• **Goal**:
Gather all lines in the data that hold the string "script".

** Start Extracted entries **

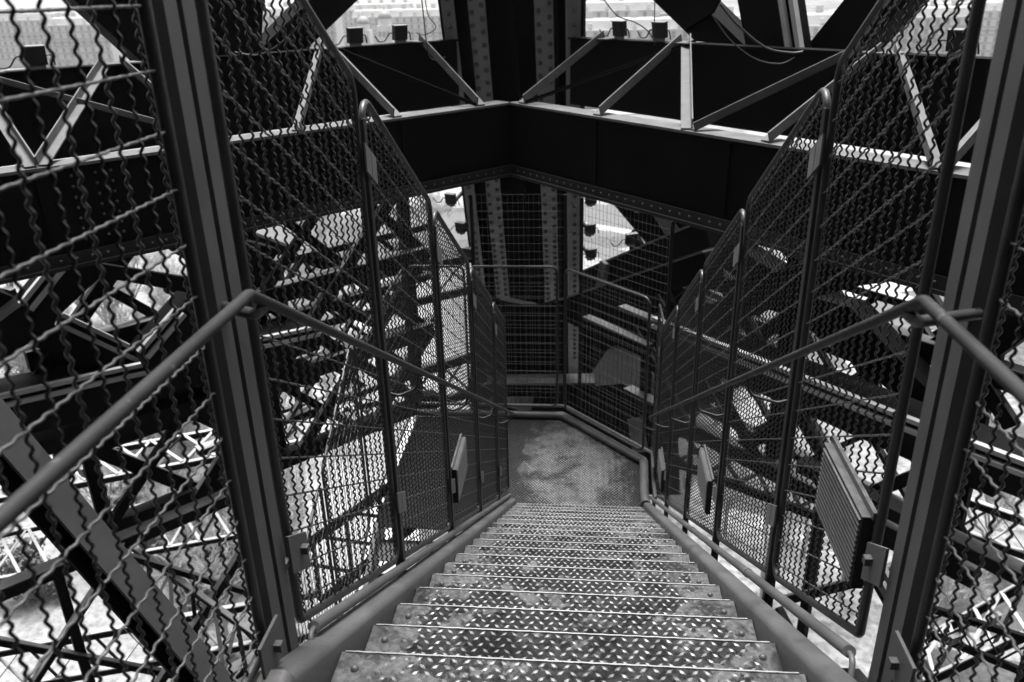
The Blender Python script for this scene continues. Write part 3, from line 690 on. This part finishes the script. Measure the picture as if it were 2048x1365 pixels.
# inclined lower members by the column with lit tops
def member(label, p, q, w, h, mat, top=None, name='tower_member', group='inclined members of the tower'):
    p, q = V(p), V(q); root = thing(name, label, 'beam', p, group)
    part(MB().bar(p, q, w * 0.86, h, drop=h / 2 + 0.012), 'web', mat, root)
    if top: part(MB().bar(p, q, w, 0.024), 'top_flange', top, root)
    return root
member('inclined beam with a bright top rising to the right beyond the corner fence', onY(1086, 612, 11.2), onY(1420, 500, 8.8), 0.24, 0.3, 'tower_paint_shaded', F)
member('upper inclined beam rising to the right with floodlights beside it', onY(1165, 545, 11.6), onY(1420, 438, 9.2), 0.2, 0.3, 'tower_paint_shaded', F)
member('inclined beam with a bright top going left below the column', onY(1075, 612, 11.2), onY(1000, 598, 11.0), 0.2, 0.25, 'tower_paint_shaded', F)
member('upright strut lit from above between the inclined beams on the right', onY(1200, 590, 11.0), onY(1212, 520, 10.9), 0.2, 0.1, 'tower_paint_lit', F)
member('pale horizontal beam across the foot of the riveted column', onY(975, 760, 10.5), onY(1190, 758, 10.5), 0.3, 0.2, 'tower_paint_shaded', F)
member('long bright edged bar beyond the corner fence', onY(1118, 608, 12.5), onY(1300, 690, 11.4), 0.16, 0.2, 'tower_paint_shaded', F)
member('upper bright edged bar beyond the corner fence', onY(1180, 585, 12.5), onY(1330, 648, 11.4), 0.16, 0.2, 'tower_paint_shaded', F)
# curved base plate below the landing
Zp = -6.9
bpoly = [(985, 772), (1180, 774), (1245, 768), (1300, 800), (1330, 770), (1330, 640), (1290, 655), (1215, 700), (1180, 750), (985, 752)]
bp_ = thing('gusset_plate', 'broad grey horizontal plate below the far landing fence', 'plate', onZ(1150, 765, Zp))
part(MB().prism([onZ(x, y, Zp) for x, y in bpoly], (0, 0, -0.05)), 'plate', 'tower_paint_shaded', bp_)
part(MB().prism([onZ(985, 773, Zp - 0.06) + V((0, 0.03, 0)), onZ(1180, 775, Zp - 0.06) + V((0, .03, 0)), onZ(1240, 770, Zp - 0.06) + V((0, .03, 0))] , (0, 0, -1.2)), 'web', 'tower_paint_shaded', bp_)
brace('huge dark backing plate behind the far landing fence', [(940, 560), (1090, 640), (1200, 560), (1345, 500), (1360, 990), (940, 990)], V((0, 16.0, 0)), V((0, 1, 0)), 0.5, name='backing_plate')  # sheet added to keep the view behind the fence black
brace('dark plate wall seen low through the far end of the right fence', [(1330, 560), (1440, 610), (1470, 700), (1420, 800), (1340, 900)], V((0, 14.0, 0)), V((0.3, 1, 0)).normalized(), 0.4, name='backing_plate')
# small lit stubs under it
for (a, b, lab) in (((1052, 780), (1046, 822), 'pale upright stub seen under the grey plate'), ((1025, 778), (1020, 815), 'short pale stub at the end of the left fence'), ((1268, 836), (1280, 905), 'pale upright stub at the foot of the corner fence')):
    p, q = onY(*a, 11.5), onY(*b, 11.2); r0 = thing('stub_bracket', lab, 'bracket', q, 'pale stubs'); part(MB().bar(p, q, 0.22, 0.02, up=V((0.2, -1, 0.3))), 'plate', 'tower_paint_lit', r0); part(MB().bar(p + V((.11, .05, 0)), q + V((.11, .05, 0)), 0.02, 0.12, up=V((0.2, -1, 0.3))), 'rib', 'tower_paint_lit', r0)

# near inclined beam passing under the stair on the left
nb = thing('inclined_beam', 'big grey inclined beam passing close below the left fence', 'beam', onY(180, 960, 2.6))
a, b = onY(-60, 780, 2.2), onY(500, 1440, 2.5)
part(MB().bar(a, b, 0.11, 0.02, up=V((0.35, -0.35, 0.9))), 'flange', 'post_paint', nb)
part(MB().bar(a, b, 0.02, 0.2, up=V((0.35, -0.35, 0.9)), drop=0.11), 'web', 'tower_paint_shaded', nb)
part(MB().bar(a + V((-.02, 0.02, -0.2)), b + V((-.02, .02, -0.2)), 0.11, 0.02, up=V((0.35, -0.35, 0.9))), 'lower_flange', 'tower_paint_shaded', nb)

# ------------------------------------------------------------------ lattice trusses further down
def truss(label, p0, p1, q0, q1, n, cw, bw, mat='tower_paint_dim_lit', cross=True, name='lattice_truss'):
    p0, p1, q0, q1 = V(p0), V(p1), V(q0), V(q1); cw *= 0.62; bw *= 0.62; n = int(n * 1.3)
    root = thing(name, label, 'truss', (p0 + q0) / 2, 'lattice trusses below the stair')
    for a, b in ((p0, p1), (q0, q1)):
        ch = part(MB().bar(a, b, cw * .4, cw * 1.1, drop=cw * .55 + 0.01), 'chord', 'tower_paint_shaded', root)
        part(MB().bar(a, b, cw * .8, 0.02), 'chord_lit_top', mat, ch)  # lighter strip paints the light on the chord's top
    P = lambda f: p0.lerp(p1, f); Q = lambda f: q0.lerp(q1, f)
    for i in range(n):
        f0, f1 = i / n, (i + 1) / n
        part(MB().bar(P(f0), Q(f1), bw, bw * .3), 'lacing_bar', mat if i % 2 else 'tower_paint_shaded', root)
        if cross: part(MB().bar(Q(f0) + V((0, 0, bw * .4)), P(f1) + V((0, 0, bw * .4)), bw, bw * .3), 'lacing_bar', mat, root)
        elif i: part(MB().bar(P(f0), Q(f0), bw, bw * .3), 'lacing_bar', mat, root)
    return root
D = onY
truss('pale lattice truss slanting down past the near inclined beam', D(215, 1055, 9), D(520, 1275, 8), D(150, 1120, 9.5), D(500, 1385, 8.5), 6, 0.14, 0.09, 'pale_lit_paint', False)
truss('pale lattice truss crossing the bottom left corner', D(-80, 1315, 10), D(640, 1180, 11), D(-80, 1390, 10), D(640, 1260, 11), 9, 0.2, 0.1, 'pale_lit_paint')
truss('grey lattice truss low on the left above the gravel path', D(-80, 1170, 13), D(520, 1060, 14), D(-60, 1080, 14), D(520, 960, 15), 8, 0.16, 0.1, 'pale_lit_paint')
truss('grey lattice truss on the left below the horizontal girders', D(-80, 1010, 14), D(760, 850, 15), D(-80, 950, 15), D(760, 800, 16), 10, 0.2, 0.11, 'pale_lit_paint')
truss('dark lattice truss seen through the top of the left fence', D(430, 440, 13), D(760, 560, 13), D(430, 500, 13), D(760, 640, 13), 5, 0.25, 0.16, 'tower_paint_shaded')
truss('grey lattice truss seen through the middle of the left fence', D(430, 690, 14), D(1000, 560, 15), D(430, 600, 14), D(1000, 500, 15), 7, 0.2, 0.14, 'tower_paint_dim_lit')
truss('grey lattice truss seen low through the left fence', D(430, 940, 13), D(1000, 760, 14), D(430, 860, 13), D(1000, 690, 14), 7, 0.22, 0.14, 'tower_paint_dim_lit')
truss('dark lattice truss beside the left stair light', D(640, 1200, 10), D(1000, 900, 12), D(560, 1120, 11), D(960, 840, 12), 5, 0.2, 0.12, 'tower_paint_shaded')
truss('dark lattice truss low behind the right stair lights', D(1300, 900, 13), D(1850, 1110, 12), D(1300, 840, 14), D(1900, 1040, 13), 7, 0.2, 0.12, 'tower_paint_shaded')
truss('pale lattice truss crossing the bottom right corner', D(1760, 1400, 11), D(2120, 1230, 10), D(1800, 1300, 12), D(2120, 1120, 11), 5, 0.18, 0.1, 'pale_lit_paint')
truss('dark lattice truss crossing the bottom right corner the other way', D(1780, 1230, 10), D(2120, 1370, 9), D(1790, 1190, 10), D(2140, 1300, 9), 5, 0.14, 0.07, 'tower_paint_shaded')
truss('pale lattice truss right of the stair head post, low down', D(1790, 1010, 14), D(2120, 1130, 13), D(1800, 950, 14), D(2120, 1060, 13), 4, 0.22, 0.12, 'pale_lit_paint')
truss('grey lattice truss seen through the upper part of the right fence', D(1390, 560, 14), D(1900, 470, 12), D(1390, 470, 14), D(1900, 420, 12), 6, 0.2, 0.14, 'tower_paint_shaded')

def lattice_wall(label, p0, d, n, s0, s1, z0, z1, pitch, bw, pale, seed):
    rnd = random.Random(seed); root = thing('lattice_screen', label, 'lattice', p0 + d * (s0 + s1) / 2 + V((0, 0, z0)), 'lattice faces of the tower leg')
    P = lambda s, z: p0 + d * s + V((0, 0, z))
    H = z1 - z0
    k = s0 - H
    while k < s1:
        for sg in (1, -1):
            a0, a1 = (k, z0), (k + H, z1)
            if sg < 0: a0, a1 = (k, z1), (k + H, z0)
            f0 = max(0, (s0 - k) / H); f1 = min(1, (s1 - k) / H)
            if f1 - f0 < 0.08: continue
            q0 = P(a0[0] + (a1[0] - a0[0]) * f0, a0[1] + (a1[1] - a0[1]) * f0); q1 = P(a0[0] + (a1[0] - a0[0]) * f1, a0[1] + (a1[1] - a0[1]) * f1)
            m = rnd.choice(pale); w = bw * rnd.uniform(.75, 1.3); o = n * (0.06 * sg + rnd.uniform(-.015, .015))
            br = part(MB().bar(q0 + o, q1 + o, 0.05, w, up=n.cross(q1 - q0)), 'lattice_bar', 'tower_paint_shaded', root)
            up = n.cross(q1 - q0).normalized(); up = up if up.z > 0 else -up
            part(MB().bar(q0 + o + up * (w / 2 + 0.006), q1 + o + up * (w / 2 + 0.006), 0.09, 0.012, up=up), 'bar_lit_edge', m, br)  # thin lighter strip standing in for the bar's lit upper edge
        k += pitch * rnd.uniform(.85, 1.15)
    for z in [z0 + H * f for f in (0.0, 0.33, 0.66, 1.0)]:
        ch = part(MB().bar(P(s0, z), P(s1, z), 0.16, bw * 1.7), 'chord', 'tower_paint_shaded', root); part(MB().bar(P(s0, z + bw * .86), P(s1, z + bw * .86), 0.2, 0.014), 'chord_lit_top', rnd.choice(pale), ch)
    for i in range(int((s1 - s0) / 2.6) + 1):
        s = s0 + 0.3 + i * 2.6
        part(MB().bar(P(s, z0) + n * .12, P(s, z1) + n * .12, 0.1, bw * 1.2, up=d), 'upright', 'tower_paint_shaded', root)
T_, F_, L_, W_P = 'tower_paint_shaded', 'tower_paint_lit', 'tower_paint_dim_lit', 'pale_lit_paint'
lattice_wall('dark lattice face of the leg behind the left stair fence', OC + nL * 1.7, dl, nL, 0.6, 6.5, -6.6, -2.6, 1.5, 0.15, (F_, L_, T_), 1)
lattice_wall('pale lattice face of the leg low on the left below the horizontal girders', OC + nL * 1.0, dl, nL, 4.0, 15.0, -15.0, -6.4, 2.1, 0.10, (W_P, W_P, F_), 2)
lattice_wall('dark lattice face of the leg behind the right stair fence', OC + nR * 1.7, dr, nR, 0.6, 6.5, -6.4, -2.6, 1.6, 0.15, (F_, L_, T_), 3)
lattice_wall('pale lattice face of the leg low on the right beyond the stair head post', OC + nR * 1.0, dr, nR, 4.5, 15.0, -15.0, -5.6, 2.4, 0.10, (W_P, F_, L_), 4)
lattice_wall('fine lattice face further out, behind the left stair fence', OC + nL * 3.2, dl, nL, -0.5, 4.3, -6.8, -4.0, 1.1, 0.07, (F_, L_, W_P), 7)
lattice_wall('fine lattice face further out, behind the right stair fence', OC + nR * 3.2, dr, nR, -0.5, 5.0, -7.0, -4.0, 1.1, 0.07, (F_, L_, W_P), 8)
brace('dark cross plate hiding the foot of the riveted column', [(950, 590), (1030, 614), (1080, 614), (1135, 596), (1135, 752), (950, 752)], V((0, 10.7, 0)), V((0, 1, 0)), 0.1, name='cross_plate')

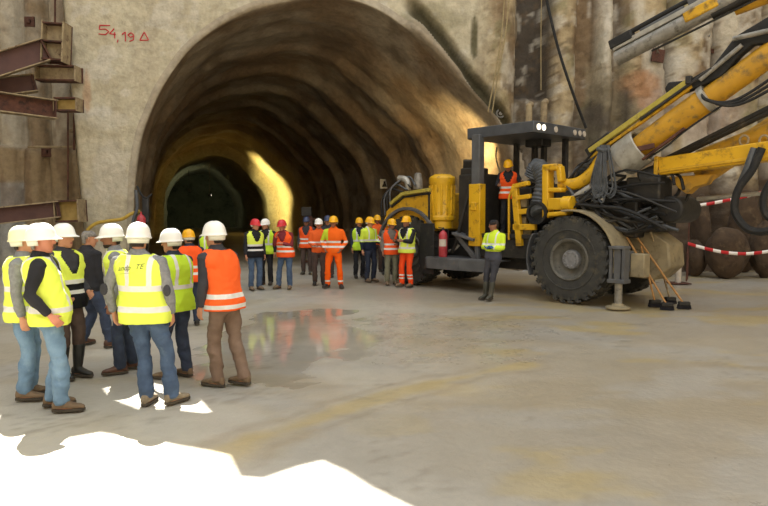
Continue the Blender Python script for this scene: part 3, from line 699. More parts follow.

** End Extracted entries **

• **Exercise result**:
The Blender Python script for this scene continues. Write part 3, from line 690 on. This part finishes the script. Measure the picture as if it were 2048x1365 pixels.
Continue the Blender Python script for this scene: part 3, from line 699. More parts follow.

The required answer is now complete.